TOM GJELTEN, BYLINE: For most of the last 500 years, October 31 has been a day when Catholics and Lutherans remember why they split. Martin Luther, an Augustinian monk, dared to challenge his church's beliefs and practices, none more odious than its claim that sinners could buy God's forgiveness by purchasing an indulgence. Lutherans have since been raised on the story of Luther's defiant preaching, as in this 1953 movie.

(SOUNDBITE OF FILM, "MARTIN LUTHER")

NIALL MACGINNIS: (As Martin Luther) My beloved, you cannot buy God's mercy. Amen.

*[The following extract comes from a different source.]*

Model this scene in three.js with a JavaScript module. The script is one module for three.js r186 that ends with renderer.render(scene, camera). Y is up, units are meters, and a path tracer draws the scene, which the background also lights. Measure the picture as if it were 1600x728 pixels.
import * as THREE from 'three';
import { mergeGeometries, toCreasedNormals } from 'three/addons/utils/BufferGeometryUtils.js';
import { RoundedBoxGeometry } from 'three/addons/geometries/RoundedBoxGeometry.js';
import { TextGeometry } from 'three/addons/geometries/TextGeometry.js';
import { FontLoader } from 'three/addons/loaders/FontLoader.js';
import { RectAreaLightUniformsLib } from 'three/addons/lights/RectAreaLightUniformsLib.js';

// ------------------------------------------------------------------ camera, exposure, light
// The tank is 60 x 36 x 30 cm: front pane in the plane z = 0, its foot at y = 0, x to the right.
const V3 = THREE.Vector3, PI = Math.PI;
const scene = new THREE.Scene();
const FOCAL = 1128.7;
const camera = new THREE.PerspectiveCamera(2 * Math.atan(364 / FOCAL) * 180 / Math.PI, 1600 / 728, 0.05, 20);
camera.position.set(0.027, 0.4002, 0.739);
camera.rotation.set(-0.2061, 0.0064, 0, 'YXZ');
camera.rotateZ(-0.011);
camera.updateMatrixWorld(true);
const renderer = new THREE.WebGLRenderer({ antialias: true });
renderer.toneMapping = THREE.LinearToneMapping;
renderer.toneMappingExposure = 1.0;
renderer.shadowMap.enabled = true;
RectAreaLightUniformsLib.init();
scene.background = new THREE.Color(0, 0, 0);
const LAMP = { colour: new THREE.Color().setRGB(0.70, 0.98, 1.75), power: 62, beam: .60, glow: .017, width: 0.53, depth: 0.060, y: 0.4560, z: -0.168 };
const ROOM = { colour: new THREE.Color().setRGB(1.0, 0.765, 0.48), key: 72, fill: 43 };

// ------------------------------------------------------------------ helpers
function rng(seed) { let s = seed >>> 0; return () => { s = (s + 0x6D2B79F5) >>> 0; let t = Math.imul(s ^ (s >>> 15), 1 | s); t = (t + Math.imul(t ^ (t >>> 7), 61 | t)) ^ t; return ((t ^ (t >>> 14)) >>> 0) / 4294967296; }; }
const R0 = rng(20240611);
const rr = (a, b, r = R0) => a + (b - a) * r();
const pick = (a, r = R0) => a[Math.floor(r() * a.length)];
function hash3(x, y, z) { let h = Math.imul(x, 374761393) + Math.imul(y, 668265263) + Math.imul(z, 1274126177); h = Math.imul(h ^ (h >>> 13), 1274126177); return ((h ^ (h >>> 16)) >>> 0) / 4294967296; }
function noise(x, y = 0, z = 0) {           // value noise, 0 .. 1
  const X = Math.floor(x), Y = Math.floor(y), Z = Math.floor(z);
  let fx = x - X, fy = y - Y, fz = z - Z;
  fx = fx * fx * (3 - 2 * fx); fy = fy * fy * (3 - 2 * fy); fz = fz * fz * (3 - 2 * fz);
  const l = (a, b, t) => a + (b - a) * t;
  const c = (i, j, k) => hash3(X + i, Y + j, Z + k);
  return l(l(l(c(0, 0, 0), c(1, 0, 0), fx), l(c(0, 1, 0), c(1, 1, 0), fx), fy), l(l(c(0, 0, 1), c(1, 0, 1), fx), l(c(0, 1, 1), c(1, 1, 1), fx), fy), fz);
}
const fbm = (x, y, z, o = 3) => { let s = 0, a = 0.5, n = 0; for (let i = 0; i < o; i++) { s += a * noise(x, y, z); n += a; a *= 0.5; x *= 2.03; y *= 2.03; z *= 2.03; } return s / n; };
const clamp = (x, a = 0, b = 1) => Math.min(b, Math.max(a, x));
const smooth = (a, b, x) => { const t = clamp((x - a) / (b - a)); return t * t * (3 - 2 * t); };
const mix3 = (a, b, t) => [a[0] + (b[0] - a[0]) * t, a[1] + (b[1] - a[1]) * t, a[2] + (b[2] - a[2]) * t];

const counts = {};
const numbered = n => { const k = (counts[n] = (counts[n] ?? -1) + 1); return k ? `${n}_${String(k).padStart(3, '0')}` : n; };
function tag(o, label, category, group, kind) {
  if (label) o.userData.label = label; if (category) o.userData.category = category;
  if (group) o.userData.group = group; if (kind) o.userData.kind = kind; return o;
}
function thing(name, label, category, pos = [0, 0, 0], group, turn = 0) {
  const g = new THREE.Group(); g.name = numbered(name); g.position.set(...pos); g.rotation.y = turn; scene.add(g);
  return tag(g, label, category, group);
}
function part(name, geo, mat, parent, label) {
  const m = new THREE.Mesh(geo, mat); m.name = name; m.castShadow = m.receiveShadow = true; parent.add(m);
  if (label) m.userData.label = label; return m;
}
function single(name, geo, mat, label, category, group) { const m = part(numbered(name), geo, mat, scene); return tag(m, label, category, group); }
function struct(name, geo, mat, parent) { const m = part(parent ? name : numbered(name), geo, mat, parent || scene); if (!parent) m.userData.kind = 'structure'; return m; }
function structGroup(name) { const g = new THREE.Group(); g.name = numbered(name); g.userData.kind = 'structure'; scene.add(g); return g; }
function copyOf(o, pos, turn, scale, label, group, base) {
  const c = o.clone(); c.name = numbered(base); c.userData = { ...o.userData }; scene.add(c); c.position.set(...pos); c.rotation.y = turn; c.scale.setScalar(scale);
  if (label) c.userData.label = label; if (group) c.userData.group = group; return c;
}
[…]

GJELTEN: Legend has it that on October 31, 1517, Luther nailed a list of his grievances to the door of his hometown church...

(SOUNDBITE OF HAMMERING)

GJELTEN: ...A nice theatrical touch re-enacted in that classic Luther movie.

(SOUNDBITE OF HAMMERING)

GJELTEN: Actually, we don't know that Luther really did that, only that he mailed the list that day to his local archbishop. By so doing, he challenged the pope himself and the secular rulers allied with him. In the years that followed, Luther's Reformation brought religious and political freedoms to Europe. It also triggered persecution and war. On this anniversary, the Augustinian order to which Luther once belonged noted in a statement that the damage he did to monastic life in Germany was enormous. But Lutherans and Catholics today are closer than they've ever been.

(SOUNDBITE OF ARCHIVED RECORDING)

BISHOP MUNIB YOUNAN: Dear sisters and brothers in Christ, together let us confess our faith.

GJELTEN: The anniversary year began with an ecumenical service in Sweden. It was led by Pope Francis himself along with the head of the Lutheran World Federation, representing more than 70 million Lutherans across the globe.

(SOUNDBITE OF ARCHIVED RECORDING)

UNIDENTIFIED GROUP: I believe in Jesus Christ, his only son, our Lord.

GJELTEN: Catholic and Lutheran leaders now agree, as Luther argued, that it's one's faith that gets you to heaven.

JOHN BORELLI: And that meant an emphasis on scripture.

GJELTEN: John Borelli, a Catholic scholar at Georgetown University, says church leaders in Rome began to acknowledge Luther's argument during the Vatican II council in the 1960s.

BORELLI: It took us only 450 years to see Luther's point. And in many ways, Vatican II was Luther's council.

GJELTEN: That point - theologians call it justification by faith - is just one of the examples where Lutherans and Catholics have come together. Elizabeth Eaton is the presiding bishop of the Evangelical Lutheran Church in America, the largest of the Lutheran denominations.

ELIZABETH EATON: That's a huge change if you think about it. Five hundred years ago, we were killing each other over some of these issues.

GJELTEN: Catholics have also accepted other Lutheran positions - for example, that people should be able to worship and read the Bible in their own language. But Eaton says Lutherans shouldn't feel too triumphalist.

EATON: We've had to say that breaking up the Western church was not a gift to the church. So we've acknowledged some of the critiques that the Roman Catholic Church has had against the Lutheran movement.

GJELTEN: Indeed, the Catholic-Lutheran reconciliation that has taken place in recent years involves apologies on both sides. Bishop Denis Madden of Baltimore, who leads the ecumenical movement on the Catholic side, says his church has to take some responsibility for the rupture of the Christian world.

DENIS MADDEN: Catholics should do penance for setting the stage for that. It was not out of the blue that that happened. The society, the church, the way things were being done at that time called for reform.

GJELTEN: Many issues still divide Catholics and Lutherans - whether women can be ordained, for example, or whether same-sex marriages should be allowed. But the churches are moving closer on one core question - whether they can celebrate communion together, a goal for some future Reformation anniversary. Tom Gjelten, NPR News.